House of Spoils juxtaposes the lush world Chef enters with the cold, hyper-masculine cooking world she came from originally. It was her mentor and former boss Marcello (Marton Csokas) who made that claim about chefs tasting blood. He also asserted that cooking takes balls, a kind of masculinity Chef tries to emulate in her interactions with her co-workers, much to Lucia’s disapproval. The sous chef describes fine dining as a « big swinging dick club » and decries some of Chef’s « macho posturing. » Contrast that with Chef’s new gardening focus, which she and Andreas describe as « wild, feminine. » In leaving the highly masculine world of her former workplace behind, is Chef discovering and embracing a new part of herself, one she didn’t cultivate in favor of molding herself to the standards of other big shot male chefs?
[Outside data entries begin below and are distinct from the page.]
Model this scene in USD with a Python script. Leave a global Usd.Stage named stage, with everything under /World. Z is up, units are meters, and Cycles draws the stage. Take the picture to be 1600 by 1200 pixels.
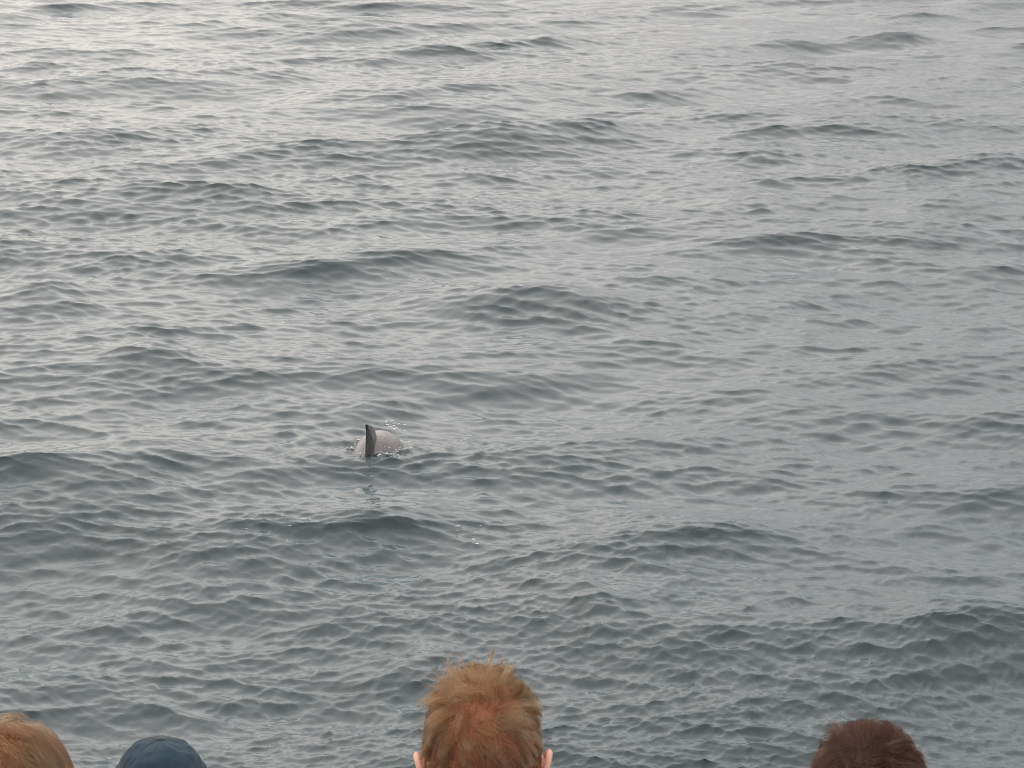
import math, random
import numpy as np, trimesh, manifold3d
from scipy import ndimage
import usdkit, meshkit
from pxr import Usd, UsdGeom, UsdLux, UsdShade, Gf, Sdf, Vt

stage = Usd.Stage.CreateInMemory()
UsdGeom.SetStageUpAxis(stage, UsdGeom.Tokens.z)
UsdGeom.SetStageMetersPerUnit(stage, 1.0)
UsdGeom.Xform.Define(stage, '/World')
UsdGeom.Scope.Define(stage, '/World/Looks')

# ------------------------------------------------------------------ camera, sky, sun, exposure
CAM_Z, PITCH, HFOV = 7.0, 15.0, 24.0
cam = UsdGeom.Camera.Define(stage, '/World/camera')
xf = UsdGeom.Xformable(cam)
xf.AddTranslateOp().Set(Gf.Vec3d(0, 0, CAM_Z))
xf.AddRotateXOp().Set(90 - PITCH)
cam.CreateHorizontalApertureAttr(36.0)
cam.CreateVerticalApertureAttr(27.0)
cam.CreateFocalLengthAttr(18.0 / math.tan(math.radians(HFOV / 2)))
cam.CreateClippingRangeAttr(Gf.Vec2f(0.05, 100000))
cam.CreateFStopAttr(40.0)
cam.CreateFocusDistanceAttr(22.0)
cam.CreateExposureAttr(0.87)

SUN_AZ, SUN_EL = math.radians(-42), math.radians(42)          # azimuth from +y towards +x
dome = UsdLux.DomeLight.Define(stage, '/World/sky')
dome.GetPrim().SetCustomDataByKey('kind', 'structure')
sky_mat = usdkit.material(stage, '/World/Looks/overcast_sky', {
    'sky': ('sky_texture', {'sky_type': 'single_scattering', 'sun_disc': False, 'sun_elevation': SUN_EL, 'sun_rotation': SUN_AZ,
                            'altitude': 5.0, 'aerosol_density': 3.0}),
    'co': ('texture_coordinate', {}),
    'map': ('mapping', {'scale': (1.0, 1.0, 3.0)}),
    'n': ('noise_texture', {'scale': 2.2, 'detail': 4, 'roughness': 0.5}),
    'cl': ('rgb_ramp', {'ramp': [(0.25, (4.15, 3.78, 3.78)), (0.75, (5.0, 4.57, 4.38))]}),
    'z': ('separate_xyz', {}),
    'up': ('map_range', {'from_min': 0.0, 'from_max': 1.0, 'to_min': 0.97, 'to_max': 2.15, 'clamp': True}),
    'grad': ('vector_math', {'math_type': 'scale'}),
    'mix': ('mix_color', {'fac': 0.93}),
    'bg': ('background_shader', {'strength': 0.1}),
}, [('co.generated', 'map.vector'), ('map.vector', 'n.vector'), ('n.fac', 'cl.fac'), ('sky.color', 'mix.a'), ('co.generated', 'z.vector'), ('z.z', 'up.value'),
    ('cl.color', 'grad.vector1'), ('up.result', 'grad.scale'), ('grad.vector', 'mix.b'), ('mix.result', 'bg.color')], surface='bg.background')
UsdShade.MaterialBindingAPI.Apply(dome.GetPrim()).Bind(sky_mat)
sun = UsdLux.DistantLight.Define(stage, '/World/sun')
sun.CreateIntensityAttr(0.15)
sun.CreateAngleAttr(100.0)
sun.CreateColorAttr(Gf.Vec3f(1.0, 0.92, 0.8))
sun.GetPrim().CreateAttribute('inputs:normalize', Sdf.ValueTypeNames.Bool).Set(True)
UsdGeom.Xformable(sun).AddRotateXYZOp().Set(Gf.Vec3f(math.degrees(math.pi / 2 - SUN_EL), 0, math.degrees(math.pi - SUN_AZ)))

# ------------------------------------------------------------------ helpers
used = {}
def numbered(parent, name):
    key = parent + '/' + name
    n = used.get(key, 0); used[key] = n + 1
    return name if n == 0 else '%s_%03d' % (name, n)

def obj(name, mesh, mat, parent='/World', smooth=30):
    path = parent + '/' + numbered(parent, name)
    return usdkit.mesh(stage, path, mesh, mat, smooth=smooth).GetPrim()

def tag(p, label=None, cat=None, group=None, kind=None):
    for k, v in (('label', label), ('category', cat), ('group', group), ('kind', kind)):
        if v: p.SetCustomDataByKey(k, v)
    return p

def look(name, nodes, links=(), surface='p.BSDF'):
    return usdkit.material(stage, '/World/Looks/' + name, nodes, links, surface=surface)

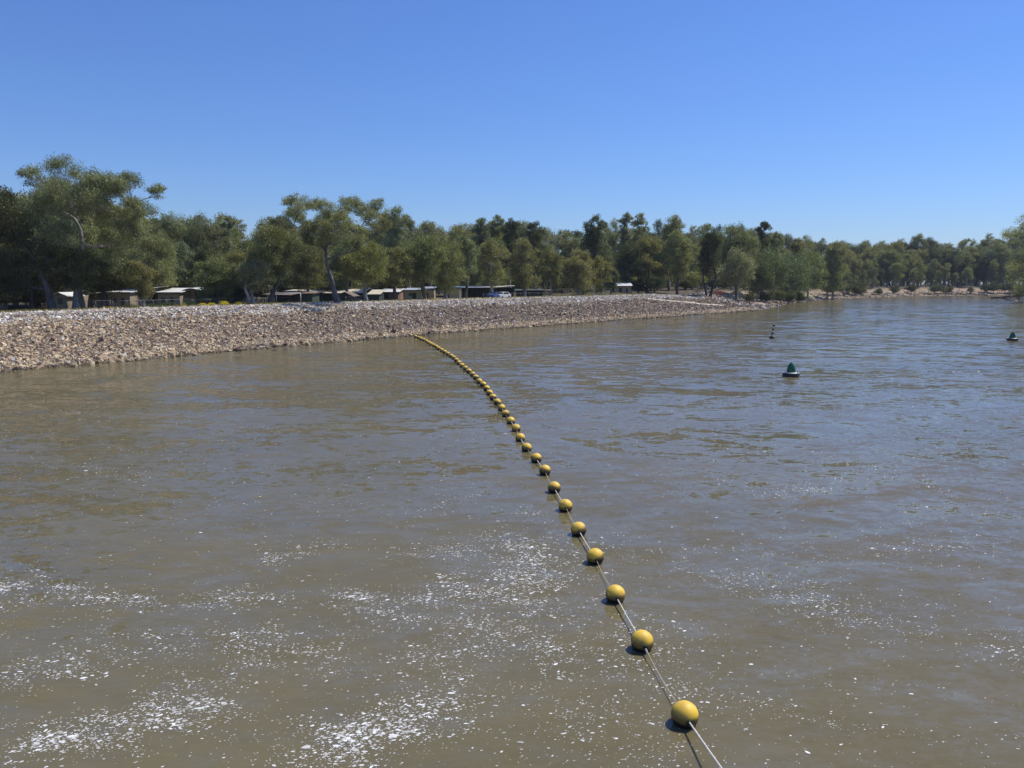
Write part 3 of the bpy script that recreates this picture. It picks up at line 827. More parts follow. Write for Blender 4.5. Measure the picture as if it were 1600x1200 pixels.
landmark(1228, 298, 395, 92, 'dense willowy tree leaning over the water beyond the small white post', 149, BLUEG, BARK_D, n_lobes=16, base=0.02, droop=.9)
landmark(1262, 328, 392, 70, 'bright willowy green tree on the bank above the bleached logs', 150, BRIGHT, BARK_M, n_lobes=15, base=0.04, droop=.8)
landmark(1240, 325, 371, 28, 'rounded olive skyline gum above the bleached logs', 151, OLIVE, BARK_M, n_lobes=11, base=0.27)
landmark(1292, 354, 400, 64, 'green bushy tree at the foot of the darker far belt, right of the bleached logs', 152, BRIGHT, BARK_M, n_lobes=14, base=0.04, droop=.7)
landmark(1300, 352, 377, 40, 'open-headed gum with flat tufts where the skyline starts to fall', 153, GREYG, BARK_M, n_lobes=11, base=0.38)
landmark(1598, 296, 336, 66, 'pale grey-green gum at the right edge, taller than the wood behind it', 154, PALE, BARK_P, n_lobes=16, base=0.12, droop=.5)

# ------------------------------------------------------------------ the belt of woodland behind: shared prototypes
PROTO = [tree_mesh(300+i, 18.0, R_, n_lobes=nl, base=b_, droop=dr, leaf=0.40, trunk_r=.33, lr=(.34, .52), stems=st_, ncl=15, twig=False, topf=1.35)
         for i, (R_, nl, b_, dr, st_) in enumerate([(5.0, 13, .15, .5, 1), (4.6, 12, .22, .4, 1), (5.6, 15, .1, .7, 2), (4.0, 11, .25, .4, 1), (5.2, 15, .02, .8, 1), (4.8, 13, .12, .5, 2), (4.8, 15, .0, .8, 1), (3.8, 11, .15, .3, 1)])]
SKY = [(-200,310),(-60,300),(0,300),(40,300),(120,300),(215,330),(238,352),(245,342),(300,340),(345,340),(372,344),(385,356),(410,352),(440,345),(450,345),(520,345),(585,345),(600,345),(620,345),(640,350),
       (650,352),(672,350),(700,352),(735,352),(772,352),(800,352),(845,354),(858,362),(880,360),(905,360),(925,352),(975,350),(1045,352),(1060,354),(1105,354),(1125,356),(1150,358),(1175,358),(1190,360),
       (1212,368),(1240,374),(1300,380),(1325,387),(1390,379),(1435,373),(1470,382),(1520,375),(1550,369),(1575,373),(1600,372),(1700,372)]
SKX, SKYY = zip(*SKY)
ANCH = [(-40, 'at the left edge'), (40, 'behind the leaning dark trunk'), (110, 'behind the tallest tree'), (165, 'above the first carport'), (205, 'above the white-roofed carport'), (245, 'above the two tan cabins'),
        (290, 'above the curved carport'), (335, 'over the tiered bright tree'), (375, 'over the yellow mounds'), (415, 'behind the goal frame'), (450, 'behind the brown-roofed shed'), (490, 'behind the pale-roofed shed'),
        (530, 'behind the great spreading gum'), (570, 'above the dark shelter'), (605, 'above the reddish cabin'), (645, 'above the beige cabin'), (680, 'behind the vase-shaped gum'), (715, 'above the long dark carport'),
        (750, 'behind the blue car'), (785, 'behind the white car'), (820, 'above the shed row'), (855, 'in the skyline dip'), (890, 'behind the yellow-green gum'), (925, 'over the tall pipe-rail fence'),
        (965, 'above the cream-roofed hut'), (1000, 'behind the open tufted gum'), (1035, 'under the umbrella-crowned gum'), (1070, 'before the dark trunk pair'), (1105, 'behind the dark trunk pair'), (1145, 'behind the bright domed gum'),
        (1185, 'behind the dark spire'), (1220, 'above the sandy inlet'), (1260, 'above the bleached logs'), (1300, 'where the skyline falls'), (1340, 'at the lowest skyline point'), (1375, 'over the first sand patch'), (1410, 'over the clay bank'),
        (1445, 'over the tall beach stump'), (1480, 'over the dark beach bushes'), (1515, 'over the widest sand patch'), (1550, 'behind the fallen trunks'), (1600, 'behind the pale edge gum')]
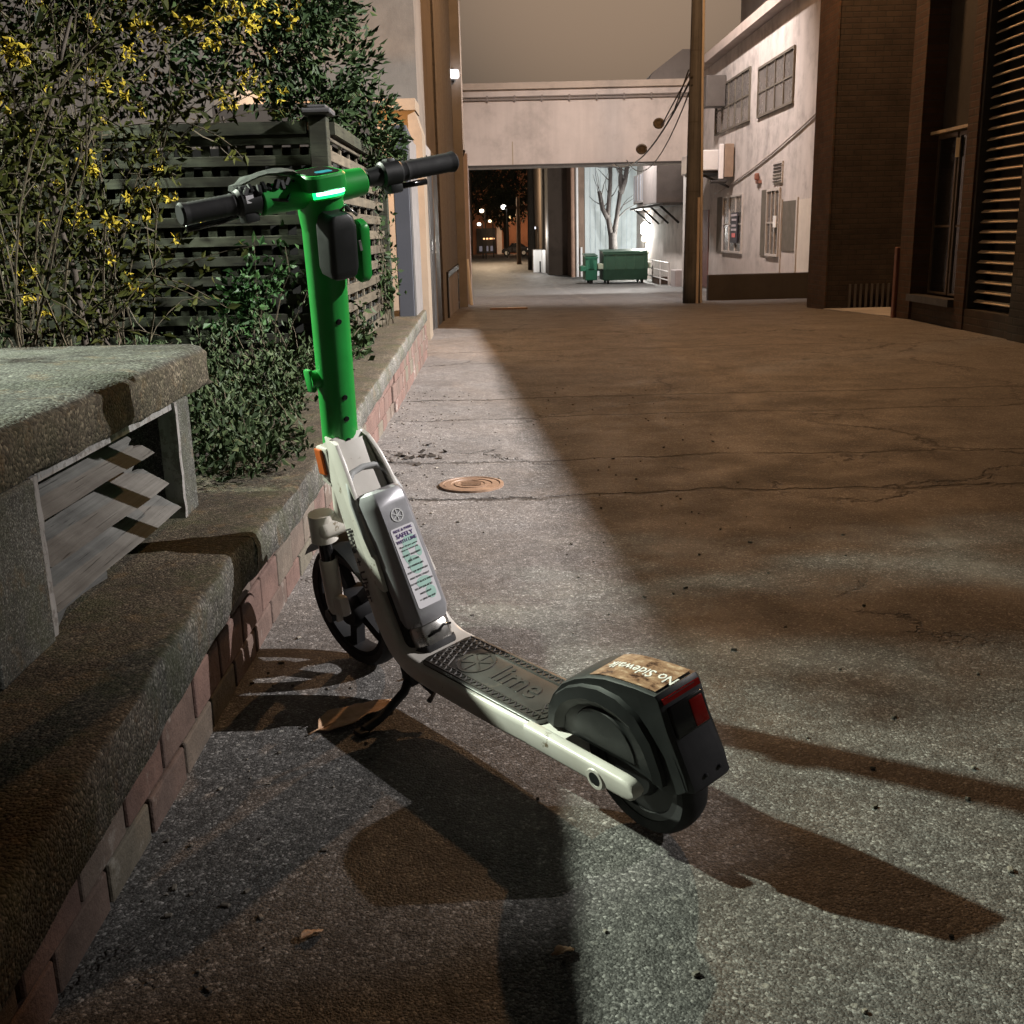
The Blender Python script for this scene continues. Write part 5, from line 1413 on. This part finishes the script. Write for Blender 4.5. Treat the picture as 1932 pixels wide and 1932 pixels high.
# ------------------------------------------------------------ right brick buildings
M['dbrick'] = brickwall('dark_brick', (.034, .026, .021), (.026, .02, .017), (.02, .018, .016), plane='XZ')
M['obrick'] = brickwall('red_brown_brick', (.06, .033, .021), (.044, .025, .017), (.04, .032, .026), plane='YZ')
M['obrick_x'] = brickwall('red_brown_brick_front', (.06, .033, .021), (.044, .025, .017), (.04, .032, .026), plane='XZ')
b1 = thing('brick_wing', 'dark brick end wall with a reddish brick edge right of the white building', 'building', (6, 15, -.1))
mb = MB(); mb.box(4.455, 12, 14.62, 15.42, -1, 9); mb.build('wall', M['dbrick'], b1)
mb = MB(); mb.box(4.43, 4.454, 14.6, 15.44, -1, 9); mb.build('corner_pier', M['obrick'], b1)
mb = MB()
for k in range(18): mb.box(4.75+k*.075, 4.775+k*.075, 14.57, 14.6, -.1, .22)
mb.build('low_grille', plain('grille_metal', (.08, .075, .075), (.05, .05, .05), 4, .6), b1)
b2 = thing('brick_shop', 'dark brick building with glass doors and a tall louvred bay at the right edge', 'building', (6, 10, 0))
mb = MB(); mb.box(4.9, 12, 8.2, 11.8, -.5, 9); mb.build('wall', M['dbrick'], b2)
mb = MB(); mb.box(4.40, 4.9, 11.5, 11.86, -.5, 9); mb.build('pier', M['obrick'], b2)
mb = MB(); mb.box(4.42, 4.9, 10.2, 10.42, -.5, 9); mb.build('pier', M['obrick'], b2)
mb = MB(); mb.box(4.40, 4.9, 8.2, 9.22, -.5, 9); mb.build('pier', brickwall('black_brown_brick', (.035, .028, .022), (.025, .02, .017), (.02, .018, .015)), b2)
mb = MB(); mb.box(4.43, 4.9, 9.22, 11.5, -.5, .2); mb.build('plinth', brickwall('plinth_brick', (.04, .027, .02), (.03, .021, .016), (.028, .023, .018)), b2)
mb = MB(); mb.box(4.36, 4.5, 10.42, 11.5, .2, .27); mb.build('sill', M['darkmetal'], b2)
M['dglass'] = plain('black_glass', (.012, .013, .014), (.008, .009, .01), 3, .12, spec=.6)
mb = MB(); mb.box(4.62, 4.66, 10.42, 11.5, .27, 9); mb.build('dark_infill', plain('dark_infill_panel', (.016, .014, .012), (.012, .011, .01), 3, .8), b2)
for y0, y1 in ((10.46, 10.94), (10.98, 11.46)):
    mb = MB(); mb.box(4.585, 4.605, y0+.03, y1-.03, .3, 1.82); dd_ = mb.build('glass_door', M['dglass'], b2)
    mb = MB(); mb.box(4.57, 4.615, y0, y0+.03, .28, 1.86); mb.box(4.57, 4.615, y1-.03, y1, .28, 1.86); mb.box(4.57, 4.615, y0+.03, y1-.03, 1.82, 1.86); mb.box(4.57, 4.615, y0+.03, y1-.03, .28, .3); mb.box(4.58, 4.61, y0+.03, y1-.03, .95, .97)
    mb.build('door_frame', plain('bronze_frame', (.14, .11, .08), (.1, .08, .06), 8, .35, metal=.6), dd_)
mb = MB(); mb.box(4.5, 4.62, 10.42, 11.5, 1.87, 1.90); mb.build('door_header', plain('pale_header', (.5, .42, .3), (.2, .16, .1), 9, .4), b2)
mb = MB(); mb.box(4.56, 4.569, 10.9, 10.99, 1.62, 1.8); mb.build('door_notice', plain('cream_notice', (.5, .42, .25), (.44, .36, .2), 9, .6), b2)
lv = MB()
z = .27
while z < 6:
    lv.box(4.50, 4.54, 9.26, 10.16, z, z+.010, Matrix.Translation((4.52, 0, z)) @ Matrix.Rotation(radians(-32), 4, 'Y') @ Matrix.Translation((-4.52, 0, -z))); z += .0905
lv.build('louvre_slats', plain('bronze_louvre', (.42, .36, .27), (.3, .25, .18), 7, .45, metal=.2), b2)
MB().box(4.66, 4.9, 9.22, 10.2, .2, 9).build('louvre_void', M['dark'], b2)
mb = MB(); mb.box(4.44, 4.6, 9.22, 9.26, .2, 6); mb.box(4.44, 4.6, 10.16, 10.2, .2, 6); mb.build('louvre_frame', M['darkmetal'], b2)
mb = MB(); mb.box(4.37, 4.44, 11.87, 11.95, -.05, .75); 
tag(mb.build('marker_post', plain('orange_red_post', (.12, .04, .02), (.08, .03, .016), 5, .6), None, loc=(4.4, 11.9, 0), bevel=.01), 'low orange red guard post at the corner of the brick shop', 'post')
# unseen wall added on the right, shaped to cut the street light
nw = thing('light_block_wall', 'unseen wall added right of the lane to block the street light', 'wall', (4.6, 3, 0))
mb = MB(); mb.prism([(2.15, -.3), (8.15, -.3), (8.15, 3.25), (2.15, 2.95)], 'x', 4.45, 4.75); mb.build('low_part', M['dbrick'], nw)
mb = MB(); mb.prism([(-8, -.3), (2.15, -.3), (2.15, 2.97), (2.06, 3.2), (1.92, 7), (-8, 7)], 'x', 4.45, 4.75); mb.build('high_part', M['dbrick'], nw)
Complicating matters here is the figure of the witch, who looms over Chef’s dreams with an ominous command: « Feed the soil. » That, coupled with the bloody, sacrificial vibes of the opening sequence, doesn’t paint the most favorable portrait of her approach to cooking either. Is Chef truly transforming and evolving at her craft, or is she being manipulated by higher forces? And are blood and sacrifice truly the only way to approach cooking — or any form of art — in order to find success?
House of Spoils certainly keeps you guessing on that front, and on the role of the witch in general. But trust me when I say you won’t expect House of Spoils‘s final course, a turn of events that eschews what you might expect from a more lurid psychological thriller — again, this isn’t The Menu — in favor of something more quietly rewarding, yet no less filling.